● Aim: Exactly the lines from the line with "Write the bpy" to the line with "def U(a,b): return random.uniform(a,b)" should be extracted, both included, with no other lines.

(Rows from a 3D scene dataset)
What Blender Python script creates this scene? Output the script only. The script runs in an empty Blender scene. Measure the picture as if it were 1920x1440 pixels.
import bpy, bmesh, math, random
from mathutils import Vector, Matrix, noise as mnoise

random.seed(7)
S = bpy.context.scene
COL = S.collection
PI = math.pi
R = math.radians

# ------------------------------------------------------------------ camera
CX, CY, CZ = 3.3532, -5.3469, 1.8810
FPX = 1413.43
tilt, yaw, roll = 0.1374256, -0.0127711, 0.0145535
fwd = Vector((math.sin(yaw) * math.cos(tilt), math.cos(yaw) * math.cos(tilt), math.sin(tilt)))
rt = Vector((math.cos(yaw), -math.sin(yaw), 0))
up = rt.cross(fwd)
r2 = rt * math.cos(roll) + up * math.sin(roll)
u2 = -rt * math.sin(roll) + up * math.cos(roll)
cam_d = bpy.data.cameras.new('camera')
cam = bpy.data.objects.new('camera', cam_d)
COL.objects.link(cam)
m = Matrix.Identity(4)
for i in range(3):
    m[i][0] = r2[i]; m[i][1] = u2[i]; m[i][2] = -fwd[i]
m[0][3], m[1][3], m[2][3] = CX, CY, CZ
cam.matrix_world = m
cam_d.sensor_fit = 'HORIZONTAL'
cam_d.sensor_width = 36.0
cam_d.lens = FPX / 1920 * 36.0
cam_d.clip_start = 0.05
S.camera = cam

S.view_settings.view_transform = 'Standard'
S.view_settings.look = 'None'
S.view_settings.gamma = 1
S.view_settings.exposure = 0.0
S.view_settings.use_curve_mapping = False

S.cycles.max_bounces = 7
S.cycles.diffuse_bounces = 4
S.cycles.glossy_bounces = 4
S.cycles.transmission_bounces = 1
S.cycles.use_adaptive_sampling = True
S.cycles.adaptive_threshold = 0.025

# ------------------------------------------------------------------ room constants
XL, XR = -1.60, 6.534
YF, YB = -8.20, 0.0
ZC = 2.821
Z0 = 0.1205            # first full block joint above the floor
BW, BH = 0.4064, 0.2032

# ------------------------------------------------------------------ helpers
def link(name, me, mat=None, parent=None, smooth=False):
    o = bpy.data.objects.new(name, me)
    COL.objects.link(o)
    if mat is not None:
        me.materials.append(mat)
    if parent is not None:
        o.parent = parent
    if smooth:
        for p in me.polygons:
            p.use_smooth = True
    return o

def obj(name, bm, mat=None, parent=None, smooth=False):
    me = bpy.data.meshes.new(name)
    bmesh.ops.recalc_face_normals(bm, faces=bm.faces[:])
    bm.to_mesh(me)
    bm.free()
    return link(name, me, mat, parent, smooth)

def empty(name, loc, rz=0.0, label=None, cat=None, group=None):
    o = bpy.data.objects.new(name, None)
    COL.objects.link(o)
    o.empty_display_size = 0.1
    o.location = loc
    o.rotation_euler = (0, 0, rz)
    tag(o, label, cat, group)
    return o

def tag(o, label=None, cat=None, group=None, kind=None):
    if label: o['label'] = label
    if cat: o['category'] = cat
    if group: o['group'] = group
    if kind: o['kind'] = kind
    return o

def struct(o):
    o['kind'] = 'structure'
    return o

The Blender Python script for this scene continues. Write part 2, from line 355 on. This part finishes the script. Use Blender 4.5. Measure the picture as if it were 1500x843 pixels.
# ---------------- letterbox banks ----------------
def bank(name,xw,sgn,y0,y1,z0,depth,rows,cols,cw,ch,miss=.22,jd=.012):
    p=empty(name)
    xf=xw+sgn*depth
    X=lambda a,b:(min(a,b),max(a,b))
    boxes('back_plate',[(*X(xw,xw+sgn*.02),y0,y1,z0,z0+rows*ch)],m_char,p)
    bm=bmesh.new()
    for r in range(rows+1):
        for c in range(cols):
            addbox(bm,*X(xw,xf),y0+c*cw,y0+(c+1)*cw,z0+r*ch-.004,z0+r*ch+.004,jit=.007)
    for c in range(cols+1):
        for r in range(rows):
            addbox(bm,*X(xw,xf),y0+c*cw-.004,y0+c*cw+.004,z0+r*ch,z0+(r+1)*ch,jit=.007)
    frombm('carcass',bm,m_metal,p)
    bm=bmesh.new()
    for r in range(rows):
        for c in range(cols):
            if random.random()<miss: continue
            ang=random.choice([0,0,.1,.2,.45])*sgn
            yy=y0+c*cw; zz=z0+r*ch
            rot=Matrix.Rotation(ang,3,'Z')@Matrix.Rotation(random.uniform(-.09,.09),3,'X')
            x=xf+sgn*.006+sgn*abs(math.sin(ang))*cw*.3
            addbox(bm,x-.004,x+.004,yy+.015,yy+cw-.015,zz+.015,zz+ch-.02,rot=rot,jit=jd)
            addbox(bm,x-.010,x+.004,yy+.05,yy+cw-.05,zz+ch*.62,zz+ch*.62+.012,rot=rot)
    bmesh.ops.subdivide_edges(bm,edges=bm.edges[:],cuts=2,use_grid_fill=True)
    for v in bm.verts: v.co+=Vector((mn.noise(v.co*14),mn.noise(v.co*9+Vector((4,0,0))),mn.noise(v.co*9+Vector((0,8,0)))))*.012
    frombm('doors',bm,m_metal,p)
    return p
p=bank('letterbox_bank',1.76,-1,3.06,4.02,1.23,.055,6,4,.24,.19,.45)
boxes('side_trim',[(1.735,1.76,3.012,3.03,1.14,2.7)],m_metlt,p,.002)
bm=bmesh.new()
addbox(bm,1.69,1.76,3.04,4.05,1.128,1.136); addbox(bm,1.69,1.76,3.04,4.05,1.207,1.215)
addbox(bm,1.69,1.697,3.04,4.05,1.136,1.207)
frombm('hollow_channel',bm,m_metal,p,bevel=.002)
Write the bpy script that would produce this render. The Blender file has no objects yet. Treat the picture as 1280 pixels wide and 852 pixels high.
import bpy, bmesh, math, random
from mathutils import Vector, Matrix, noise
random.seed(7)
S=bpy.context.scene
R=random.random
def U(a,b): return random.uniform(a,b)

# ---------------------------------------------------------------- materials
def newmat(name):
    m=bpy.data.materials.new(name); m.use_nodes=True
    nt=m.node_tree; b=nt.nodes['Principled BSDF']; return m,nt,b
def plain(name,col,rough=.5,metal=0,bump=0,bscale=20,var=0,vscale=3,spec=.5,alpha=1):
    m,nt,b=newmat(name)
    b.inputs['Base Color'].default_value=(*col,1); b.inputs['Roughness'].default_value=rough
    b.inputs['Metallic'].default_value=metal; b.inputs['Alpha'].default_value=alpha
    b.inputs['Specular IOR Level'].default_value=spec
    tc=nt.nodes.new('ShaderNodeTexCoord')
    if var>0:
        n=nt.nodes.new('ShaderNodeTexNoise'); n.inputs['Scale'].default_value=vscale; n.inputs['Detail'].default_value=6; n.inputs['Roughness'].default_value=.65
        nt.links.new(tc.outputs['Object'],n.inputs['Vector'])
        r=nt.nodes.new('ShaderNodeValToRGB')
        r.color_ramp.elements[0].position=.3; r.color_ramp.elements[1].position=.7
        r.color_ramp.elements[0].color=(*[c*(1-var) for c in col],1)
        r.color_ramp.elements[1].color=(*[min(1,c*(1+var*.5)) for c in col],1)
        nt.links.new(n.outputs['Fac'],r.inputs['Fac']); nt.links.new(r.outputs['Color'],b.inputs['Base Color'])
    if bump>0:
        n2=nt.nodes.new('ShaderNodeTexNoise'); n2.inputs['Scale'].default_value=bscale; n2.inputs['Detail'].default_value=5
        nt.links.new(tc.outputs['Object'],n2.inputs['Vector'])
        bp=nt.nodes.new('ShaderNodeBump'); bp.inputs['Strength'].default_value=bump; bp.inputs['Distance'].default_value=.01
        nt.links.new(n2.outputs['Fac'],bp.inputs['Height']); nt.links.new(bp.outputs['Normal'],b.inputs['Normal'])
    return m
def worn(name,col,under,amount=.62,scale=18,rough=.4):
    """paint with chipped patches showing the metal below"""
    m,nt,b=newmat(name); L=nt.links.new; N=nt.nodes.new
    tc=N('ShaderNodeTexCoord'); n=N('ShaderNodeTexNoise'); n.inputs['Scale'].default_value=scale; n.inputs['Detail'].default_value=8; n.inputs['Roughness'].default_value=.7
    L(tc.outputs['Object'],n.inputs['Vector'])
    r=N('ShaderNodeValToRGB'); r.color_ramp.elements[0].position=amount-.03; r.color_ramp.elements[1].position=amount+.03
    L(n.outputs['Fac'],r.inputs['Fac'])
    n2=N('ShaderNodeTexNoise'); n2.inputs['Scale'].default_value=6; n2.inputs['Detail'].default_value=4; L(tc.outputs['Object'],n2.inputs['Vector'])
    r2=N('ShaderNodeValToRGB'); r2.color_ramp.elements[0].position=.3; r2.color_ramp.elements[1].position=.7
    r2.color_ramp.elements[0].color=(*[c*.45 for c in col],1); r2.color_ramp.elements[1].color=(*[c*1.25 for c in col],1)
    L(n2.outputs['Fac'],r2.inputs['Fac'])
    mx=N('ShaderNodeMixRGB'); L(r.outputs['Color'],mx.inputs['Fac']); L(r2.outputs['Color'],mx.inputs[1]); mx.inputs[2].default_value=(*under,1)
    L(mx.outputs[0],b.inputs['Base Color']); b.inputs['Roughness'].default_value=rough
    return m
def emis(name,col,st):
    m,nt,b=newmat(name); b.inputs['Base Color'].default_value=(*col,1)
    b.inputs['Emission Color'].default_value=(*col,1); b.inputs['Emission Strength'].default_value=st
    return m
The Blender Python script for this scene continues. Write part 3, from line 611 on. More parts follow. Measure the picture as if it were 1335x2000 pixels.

● Exercise response:
Write the bpy script that would produce this render. The Blender file has no objects yet. Treat the picture as 1280 pixels wide and 852 pixels high.
import bpy, bmesh, math, random
from mathutils import Vector, Matrix, noise
random.seed(7)
S=bpy.context.scene
R=random.random
def U(a,b): return random.uniform(a,b)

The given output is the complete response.